** What is asked **
Go through the data below. Pull out every line that has the word "from".

** Data provided **
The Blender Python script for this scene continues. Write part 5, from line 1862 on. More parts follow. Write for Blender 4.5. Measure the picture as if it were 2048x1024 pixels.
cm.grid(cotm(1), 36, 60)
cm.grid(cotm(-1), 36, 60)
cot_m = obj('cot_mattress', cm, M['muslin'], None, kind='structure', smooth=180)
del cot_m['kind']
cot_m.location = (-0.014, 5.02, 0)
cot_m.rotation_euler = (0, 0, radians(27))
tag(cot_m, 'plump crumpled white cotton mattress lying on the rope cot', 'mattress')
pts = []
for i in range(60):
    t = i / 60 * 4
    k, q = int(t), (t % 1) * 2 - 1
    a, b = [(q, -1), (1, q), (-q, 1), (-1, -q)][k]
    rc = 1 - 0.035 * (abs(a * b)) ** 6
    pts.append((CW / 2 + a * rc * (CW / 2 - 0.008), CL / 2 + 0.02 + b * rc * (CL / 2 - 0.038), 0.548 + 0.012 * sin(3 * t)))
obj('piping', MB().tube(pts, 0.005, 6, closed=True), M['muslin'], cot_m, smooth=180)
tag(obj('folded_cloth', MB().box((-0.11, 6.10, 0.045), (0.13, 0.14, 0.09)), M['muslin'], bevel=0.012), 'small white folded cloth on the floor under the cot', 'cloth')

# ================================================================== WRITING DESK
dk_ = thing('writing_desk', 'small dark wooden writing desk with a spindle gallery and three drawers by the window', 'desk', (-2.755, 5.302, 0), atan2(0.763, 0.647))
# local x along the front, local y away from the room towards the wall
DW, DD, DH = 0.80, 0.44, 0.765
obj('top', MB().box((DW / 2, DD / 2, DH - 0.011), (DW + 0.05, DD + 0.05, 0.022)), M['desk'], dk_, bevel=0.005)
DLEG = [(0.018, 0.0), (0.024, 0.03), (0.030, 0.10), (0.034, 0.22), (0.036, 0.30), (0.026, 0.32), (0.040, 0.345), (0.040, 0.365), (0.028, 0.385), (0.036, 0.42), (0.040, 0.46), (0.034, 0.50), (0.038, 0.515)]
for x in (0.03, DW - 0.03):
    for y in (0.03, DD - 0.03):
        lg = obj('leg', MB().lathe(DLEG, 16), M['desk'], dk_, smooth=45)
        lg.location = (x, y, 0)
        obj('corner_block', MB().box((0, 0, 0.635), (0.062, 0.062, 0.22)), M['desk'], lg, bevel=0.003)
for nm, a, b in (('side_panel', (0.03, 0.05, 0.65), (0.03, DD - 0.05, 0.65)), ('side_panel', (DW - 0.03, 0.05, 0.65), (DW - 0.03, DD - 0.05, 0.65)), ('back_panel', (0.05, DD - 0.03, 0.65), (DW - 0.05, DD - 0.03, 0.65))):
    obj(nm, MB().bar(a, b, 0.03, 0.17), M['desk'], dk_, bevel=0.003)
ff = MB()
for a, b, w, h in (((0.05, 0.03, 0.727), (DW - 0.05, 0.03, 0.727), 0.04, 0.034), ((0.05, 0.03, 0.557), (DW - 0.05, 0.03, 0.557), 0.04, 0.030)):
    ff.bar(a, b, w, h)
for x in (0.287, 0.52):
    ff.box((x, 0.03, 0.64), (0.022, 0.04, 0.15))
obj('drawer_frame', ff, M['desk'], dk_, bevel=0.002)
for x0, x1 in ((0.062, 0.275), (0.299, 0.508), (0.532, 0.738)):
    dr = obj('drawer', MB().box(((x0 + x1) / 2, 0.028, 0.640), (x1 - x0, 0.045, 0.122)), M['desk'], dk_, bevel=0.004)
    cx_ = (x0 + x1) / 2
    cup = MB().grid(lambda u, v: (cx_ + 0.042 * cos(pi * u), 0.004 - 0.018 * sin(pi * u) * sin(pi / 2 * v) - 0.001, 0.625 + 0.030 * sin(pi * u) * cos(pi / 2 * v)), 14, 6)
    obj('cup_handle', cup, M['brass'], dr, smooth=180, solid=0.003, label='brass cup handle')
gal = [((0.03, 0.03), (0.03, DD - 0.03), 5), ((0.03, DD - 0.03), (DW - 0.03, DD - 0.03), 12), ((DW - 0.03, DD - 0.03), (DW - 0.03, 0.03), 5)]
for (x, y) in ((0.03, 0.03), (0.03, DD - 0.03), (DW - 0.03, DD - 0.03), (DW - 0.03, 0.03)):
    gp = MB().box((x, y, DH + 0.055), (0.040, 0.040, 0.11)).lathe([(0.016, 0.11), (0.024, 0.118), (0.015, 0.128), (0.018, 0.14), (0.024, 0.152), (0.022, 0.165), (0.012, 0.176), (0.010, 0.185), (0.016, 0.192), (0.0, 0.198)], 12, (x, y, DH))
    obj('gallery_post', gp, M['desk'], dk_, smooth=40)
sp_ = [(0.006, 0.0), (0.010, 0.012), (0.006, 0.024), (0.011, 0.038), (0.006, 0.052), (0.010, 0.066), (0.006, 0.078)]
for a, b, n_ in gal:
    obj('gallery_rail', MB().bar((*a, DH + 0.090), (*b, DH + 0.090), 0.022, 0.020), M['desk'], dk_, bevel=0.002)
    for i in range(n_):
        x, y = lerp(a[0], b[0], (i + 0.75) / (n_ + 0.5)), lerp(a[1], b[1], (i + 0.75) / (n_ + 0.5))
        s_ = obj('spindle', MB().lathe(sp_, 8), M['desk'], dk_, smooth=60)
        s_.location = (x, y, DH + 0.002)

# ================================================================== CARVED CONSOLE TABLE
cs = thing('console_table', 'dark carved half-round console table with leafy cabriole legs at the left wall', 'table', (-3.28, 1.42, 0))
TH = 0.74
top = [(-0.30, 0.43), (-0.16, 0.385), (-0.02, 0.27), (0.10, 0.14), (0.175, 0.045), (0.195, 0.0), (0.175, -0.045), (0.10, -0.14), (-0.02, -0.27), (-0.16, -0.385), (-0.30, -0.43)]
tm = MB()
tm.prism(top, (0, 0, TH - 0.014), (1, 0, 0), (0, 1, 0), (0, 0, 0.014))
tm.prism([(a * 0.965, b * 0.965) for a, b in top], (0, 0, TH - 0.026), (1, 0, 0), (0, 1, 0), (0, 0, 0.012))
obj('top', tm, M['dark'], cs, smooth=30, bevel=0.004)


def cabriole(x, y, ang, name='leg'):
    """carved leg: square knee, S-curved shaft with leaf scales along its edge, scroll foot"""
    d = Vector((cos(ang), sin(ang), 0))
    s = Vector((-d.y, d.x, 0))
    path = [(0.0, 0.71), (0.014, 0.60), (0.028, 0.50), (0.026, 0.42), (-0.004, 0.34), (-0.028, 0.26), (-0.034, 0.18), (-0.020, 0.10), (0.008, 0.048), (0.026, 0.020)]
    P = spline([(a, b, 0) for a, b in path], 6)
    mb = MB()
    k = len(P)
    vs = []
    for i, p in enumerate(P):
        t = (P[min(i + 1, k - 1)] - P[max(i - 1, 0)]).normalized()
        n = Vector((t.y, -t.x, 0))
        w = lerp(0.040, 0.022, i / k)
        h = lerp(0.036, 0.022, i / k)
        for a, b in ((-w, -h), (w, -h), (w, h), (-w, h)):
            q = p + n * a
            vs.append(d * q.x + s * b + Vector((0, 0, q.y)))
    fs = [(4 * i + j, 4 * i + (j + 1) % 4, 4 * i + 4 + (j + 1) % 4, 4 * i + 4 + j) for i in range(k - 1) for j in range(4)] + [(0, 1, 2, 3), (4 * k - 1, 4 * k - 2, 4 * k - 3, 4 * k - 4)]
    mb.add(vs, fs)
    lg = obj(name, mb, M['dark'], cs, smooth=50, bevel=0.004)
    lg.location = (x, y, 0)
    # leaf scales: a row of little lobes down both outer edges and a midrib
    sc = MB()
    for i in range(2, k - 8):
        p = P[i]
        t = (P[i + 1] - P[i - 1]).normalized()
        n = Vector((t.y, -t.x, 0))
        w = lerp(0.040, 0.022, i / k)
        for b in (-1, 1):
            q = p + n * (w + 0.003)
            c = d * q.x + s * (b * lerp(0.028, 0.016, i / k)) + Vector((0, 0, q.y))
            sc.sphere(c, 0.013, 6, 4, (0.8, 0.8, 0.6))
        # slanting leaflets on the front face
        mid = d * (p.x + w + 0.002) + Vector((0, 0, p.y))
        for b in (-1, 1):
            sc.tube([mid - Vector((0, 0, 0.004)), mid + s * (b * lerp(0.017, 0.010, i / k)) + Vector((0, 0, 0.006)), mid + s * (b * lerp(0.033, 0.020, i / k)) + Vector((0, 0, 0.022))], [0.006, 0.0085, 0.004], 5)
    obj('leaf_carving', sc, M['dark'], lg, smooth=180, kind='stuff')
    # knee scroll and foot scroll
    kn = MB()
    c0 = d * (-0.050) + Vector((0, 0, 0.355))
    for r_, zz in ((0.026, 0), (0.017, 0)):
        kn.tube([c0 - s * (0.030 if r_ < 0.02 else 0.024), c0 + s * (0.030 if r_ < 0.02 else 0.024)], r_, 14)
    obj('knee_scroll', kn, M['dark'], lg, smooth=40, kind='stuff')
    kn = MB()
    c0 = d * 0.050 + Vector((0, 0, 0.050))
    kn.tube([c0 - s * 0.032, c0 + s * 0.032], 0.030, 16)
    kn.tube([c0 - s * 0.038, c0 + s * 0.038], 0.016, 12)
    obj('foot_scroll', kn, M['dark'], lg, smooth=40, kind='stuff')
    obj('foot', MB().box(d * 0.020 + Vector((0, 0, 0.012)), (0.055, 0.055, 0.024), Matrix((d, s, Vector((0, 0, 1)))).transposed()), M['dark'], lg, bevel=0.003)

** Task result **
The Blender Python script for this scene continues. Write part 5, from line 1862 on. More parts follow. Write for Blender 4.5. Measure the picture as if it were 2048x1024 pixels.
# local x along the front, local y away from the room towards the wall